You are to retype all of the data exactly as it appears.

(Scenes as source code)
## Start
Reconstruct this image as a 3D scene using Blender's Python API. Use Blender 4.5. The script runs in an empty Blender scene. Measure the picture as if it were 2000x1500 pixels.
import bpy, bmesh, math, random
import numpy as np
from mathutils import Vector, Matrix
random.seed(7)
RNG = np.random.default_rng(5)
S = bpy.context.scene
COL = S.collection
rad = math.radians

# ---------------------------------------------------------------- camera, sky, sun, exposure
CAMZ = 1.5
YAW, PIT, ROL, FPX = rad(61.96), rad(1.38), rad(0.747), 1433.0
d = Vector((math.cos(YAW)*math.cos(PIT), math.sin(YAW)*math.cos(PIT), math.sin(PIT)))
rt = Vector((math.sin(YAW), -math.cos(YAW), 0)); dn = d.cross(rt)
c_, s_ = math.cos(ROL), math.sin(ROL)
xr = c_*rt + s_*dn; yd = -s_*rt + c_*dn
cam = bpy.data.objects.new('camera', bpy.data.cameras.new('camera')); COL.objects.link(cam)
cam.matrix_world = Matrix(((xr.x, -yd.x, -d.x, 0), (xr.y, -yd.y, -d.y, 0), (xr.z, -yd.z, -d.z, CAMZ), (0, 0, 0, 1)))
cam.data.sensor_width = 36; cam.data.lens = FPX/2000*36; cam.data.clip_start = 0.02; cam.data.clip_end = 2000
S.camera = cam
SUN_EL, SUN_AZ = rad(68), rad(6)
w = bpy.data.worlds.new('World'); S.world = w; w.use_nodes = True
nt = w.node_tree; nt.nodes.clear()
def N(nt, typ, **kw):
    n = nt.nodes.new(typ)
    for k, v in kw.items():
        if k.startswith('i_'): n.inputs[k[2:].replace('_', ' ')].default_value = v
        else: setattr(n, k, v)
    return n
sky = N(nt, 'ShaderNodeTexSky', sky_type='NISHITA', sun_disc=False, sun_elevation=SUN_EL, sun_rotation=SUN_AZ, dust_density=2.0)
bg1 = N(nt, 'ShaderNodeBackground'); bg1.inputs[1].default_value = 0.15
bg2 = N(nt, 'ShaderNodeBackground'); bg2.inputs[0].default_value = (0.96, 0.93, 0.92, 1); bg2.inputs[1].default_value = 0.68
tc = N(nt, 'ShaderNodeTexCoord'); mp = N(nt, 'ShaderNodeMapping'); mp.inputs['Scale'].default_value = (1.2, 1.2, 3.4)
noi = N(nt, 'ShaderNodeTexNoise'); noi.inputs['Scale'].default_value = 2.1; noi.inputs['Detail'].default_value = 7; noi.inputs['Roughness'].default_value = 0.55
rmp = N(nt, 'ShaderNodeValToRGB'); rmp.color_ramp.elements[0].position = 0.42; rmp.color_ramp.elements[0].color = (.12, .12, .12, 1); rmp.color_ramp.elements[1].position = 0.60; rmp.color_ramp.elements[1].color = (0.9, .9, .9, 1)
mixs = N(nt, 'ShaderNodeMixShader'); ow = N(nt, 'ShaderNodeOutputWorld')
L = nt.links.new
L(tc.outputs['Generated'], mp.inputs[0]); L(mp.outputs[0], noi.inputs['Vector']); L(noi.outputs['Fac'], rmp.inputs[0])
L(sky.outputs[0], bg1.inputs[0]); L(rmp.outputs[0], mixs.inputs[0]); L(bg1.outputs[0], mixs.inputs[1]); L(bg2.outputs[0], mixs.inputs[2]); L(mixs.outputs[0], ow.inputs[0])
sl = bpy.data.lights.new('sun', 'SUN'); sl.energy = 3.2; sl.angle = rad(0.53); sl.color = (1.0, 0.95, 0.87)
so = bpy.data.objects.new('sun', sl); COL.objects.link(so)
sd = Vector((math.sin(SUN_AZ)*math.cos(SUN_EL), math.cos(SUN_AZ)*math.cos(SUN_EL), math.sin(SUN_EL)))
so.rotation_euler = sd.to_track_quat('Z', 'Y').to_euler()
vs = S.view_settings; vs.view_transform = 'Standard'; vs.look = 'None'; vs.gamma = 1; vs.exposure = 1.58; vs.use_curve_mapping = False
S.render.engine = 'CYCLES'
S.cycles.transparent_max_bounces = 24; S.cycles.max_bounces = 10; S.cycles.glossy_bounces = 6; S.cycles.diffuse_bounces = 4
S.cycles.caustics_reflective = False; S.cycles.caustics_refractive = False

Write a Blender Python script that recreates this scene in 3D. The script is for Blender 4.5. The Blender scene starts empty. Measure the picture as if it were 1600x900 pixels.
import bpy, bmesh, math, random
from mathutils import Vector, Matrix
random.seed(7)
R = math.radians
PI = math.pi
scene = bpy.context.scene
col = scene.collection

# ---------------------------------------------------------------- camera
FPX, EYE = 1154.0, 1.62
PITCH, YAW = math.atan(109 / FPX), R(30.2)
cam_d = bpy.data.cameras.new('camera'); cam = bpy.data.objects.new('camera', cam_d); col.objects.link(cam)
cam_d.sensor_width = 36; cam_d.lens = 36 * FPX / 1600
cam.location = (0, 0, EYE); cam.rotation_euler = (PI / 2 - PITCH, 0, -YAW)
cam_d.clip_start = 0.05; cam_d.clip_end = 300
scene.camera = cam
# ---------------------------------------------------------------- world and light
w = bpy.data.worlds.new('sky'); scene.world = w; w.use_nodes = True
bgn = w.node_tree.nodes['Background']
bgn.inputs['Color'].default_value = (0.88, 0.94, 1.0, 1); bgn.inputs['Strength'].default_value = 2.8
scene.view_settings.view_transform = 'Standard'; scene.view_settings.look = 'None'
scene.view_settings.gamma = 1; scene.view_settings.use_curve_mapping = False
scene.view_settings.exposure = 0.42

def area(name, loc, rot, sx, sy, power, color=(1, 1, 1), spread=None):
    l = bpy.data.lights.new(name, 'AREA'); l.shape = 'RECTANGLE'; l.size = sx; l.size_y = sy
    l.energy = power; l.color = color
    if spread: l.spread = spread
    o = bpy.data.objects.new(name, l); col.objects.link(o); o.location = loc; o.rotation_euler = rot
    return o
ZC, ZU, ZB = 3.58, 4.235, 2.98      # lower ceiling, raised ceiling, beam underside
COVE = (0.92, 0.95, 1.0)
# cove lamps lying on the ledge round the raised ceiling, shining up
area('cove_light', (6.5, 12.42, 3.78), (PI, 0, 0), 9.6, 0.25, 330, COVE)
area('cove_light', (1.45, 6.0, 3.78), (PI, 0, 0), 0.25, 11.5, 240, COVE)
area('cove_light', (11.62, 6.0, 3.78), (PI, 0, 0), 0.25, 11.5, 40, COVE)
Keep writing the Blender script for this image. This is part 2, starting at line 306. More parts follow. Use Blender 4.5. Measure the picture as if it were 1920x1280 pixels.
## End
**Solution**
Reconstruct this image as a 3D scene using Blender's Python API. Use Blender 4.5. The script runs in an empty Blender scene. Measure the picture as if it were 2000x1500 pixels.
import bpy, bmesh, math, random
import numpy as np
from mathutils import Vector, Matrix
random.seed(7)
RNG = np.random.default_rng(5)
S = bpy.context.scene
COL = S.collection
rad = math.radians

# ---------------------------------------------------------------- camera, sky, sun, exposure
CAMZ = 1.5
YAW, PIT, ROL, FPX = rad(61.96), rad(1.38), rad(0.747), 1433.0
d = Vector((math.cos(YAW)*math.cos(PIT), math.sin(YAW)*math.cos(PIT), math.sin(PIT)))
rt = Vector((math.sin(YAW), -math.cos(YAW), 0)); dn = d.cross(rt)
c_, s_ = math.cos(ROL), math.sin(ROL)
xr = c_*rt + s_*dn; yd = -s_*rt + c_*dn
cam = bpy.data.objects.new('camera', bpy.data.cameras.new('camera')); COL.objects.link(cam)
cam.matrix_world = Matrix(((xr.x, -yd.x, -d.x, 0), (xr.y, -yd.y, -d.y, 0), (xr.z, -yd.z, -d.z, CAMZ), (0, 0, 0, 1)))
cam.data.sensor_width = 36; cam.data.lens = FPX/2000*36; cam.data.clip_start = 0.02; cam.data.clip_end = 2000
S.camera = cam
SUN_EL, SUN_AZ = rad(68), rad(6)
w = bpy.data.worlds.new('World'); S.world = w; w.use_nodes = True
nt = w.node_tree; nt.nodes.clear()
def N(nt, typ, **kw):
    n = nt.nodes.new(typ)
    for k, v in kw.items():
        if k.startswith('i_'): n.inputs[k[2:].replace('_', ' ')].default_value = v
        else: setattr(n, k, v)
    return n
sky = N(nt, 'ShaderNodeTexSky', sky_type='NISHITA', sun_disc=False, sun_elevation=SUN_EL, sun_rotation=SUN_AZ, dust_density=2.0)
bg1 = N(nt, 'ShaderNodeBackground'); bg1.inputs[1].default_value = 0.15
bg2 = N(nt, 'ShaderNodeBackground'); bg2.inputs[0].default_value = (0.96, 0.93, 0.92, 1); bg2.inputs[1].default_value = 0.68
tc = N(nt, 'ShaderNodeTexCoord'); mp = N(nt, 'ShaderNodeMapping'); mp.inputs['Scale'].default_value = (1.2, 1.2, 3.4)
noi = N(nt, 'ShaderNodeTexNoise'); noi.inputs['Scale'].default_value = 2.1; noi.inputs['Detail'].default_value = 7; noi.inputs['Roughness'].default_value = 0.55
rmp = N(nt, 'ShaderNodeValToRGB'); rmp.color_ramp.elements[0].position = 0.42; rmp.color_ramp.elements[0].color = (.12, .12, .12, 1); rmp.color_ramp.elements[1].position = 0.60; rmp.color_ramp.elements[1].color = (0.9, .9, .9, 1)
mixs = N(nt, 'ShaderNodeMixShader'); ow = N(nt, 'ShaderNodeOutputWorld')
L = nt.links.new
L(tc.outputs['Generated'], mp.inputs[0]); L(mp.outputs[0], noi.inputs['Vector']); L(noi.outputs['Fac'], rmp.inputs[0])
L(sky.outputs[0], bg1.inputs[0]); L(rmp.outputs[0], mixs.inputs[0]); L(bg1.outputs[0], mixs.inputs[1]); L(bg2.outputs[0], mixs.inputs[2]); L(mixs.outputs[0], ow.inputs[0])
sl = bpy.data.lights.new('sun', 'SUN'); sl.energy = 3.2; sl.angle = rad(0.53); sl.color = (1.0, 0.95, 0.87)
so = bpy.data.objects.new('sun', sl); COL.objects.link(so)
sd = Vector((math.sin(SUN_AZ)*math.cos(SUN_EL), math.cos(SUN_AZ)*math.cos(SUN_EL), math.sin(SUN_EL)))
so.rotation_euler = sd.to_track_quat('Z', 'Y').to_euler()
vs = S.view_settings; vs.view_transform = 'Standard'; vs.look = 'None'; vs.gamma = 1; vs.exposure = 1.58; vs.use_curve_mapping = False
S.render.engine = 'CYCLES'
S.cycles.transparent_max_bounces = 24; S.cycles.max_bounces = 10; S.cycles.glossy_bounces = 6; S.cycles.diffuse_bounces = 4
S.cycles.caustics_reflective = False; S.cycles.caustics_refractive = False

Write a Blender Python script that recreates this scene in 3D. The script is for Blender 4.5. The Blender scene starts empty. Measure the picture as if it were 1600x900 pixels.
import bpy, bmesh, math, random
from mathutils import Vector, Matrix
random.seed(7)
R = math.radians
PI = math.pi
scene = bpy.context.scene
col = scene.collection

# ---------------------------------------------------------------- camera
FPX, EYE = 1154.0, 1.62
PITCH, YAW = math.atan(109 / FPX), R(30.2)
cam_d = bpy.data.cameras.new('camera'); cam = bpy.data.objects.new('camera', cam_d); col.objects.link(cam)
cam_d.sensor_width = 36; cam_d.lens = 36 * FPX / 1600
cam.location = (0, 0, EYE); cam.rotation_euler = (PI / 2 - PITCH, 0, -YAW)
cam_d.clip_start = 0.05; cam_d.clip_end = 300
scene.camera = cam
# ---------------------------------------------------------------- world and light
w = bpy.data.worlds.new('sky'); scene.world = w; w.use_nodes = True
bgn = w.node_tree.nodes['Background']
bgn.inputs['Color'].default_value = (0.88, 0.94, 1.0, 1); bgn.inputs['Strength'].default_value = 2.8
scene.view_settings.view_transform = 'Standard'; scene.view_settings.look = 'None'
scene.view_settings.gamma = 1; scene.view_settings.use_curve_mapping = False
scene.view_settings.exposure = 0.42

def area(name, loc, rot, sx, sy, power, color=(1, 1, 1), spread=None):
    l = bpy.data.lights.new(name, 'AREA'); l.shape = 'RECTANGLE'; l.size = sx; l.size_y = sy
    l.energy = power; l.color = color
    if spread: l.spread = spread
    o = bpy.data.objects.new(name, l); col.objects.link(o); o.location = loc; o.rotation_euler = rot
    return o
ZC, ZU, ZB = 3.58, 4.235, 2.98      # lower ceiling, raised ceiling, beam underside
COVE = (0.92, 0.95, 1.0)
# cove lamps lying on the ledge round the raised ceiling, shining up
area('cove_light', (6.5, 12.42, 3.78), (PI, 0, 0), 9.6, 0.25, 330, COVE)
area('cove_light', (1.45, 6.0, 3.78), (PI, 0, 0), 0.25, 11.5, 240, COVE)
area('cove_light', (11.62, 6.0, 3.78), (PI, 0, 0), 0.25, 11.5, 40, COVE)
Keep writing the Blender script for this image. This is part 2, starting at line 306. More parts follow. Use Blender 4.5. Measure the picture as if it were 1920x1280 pixels.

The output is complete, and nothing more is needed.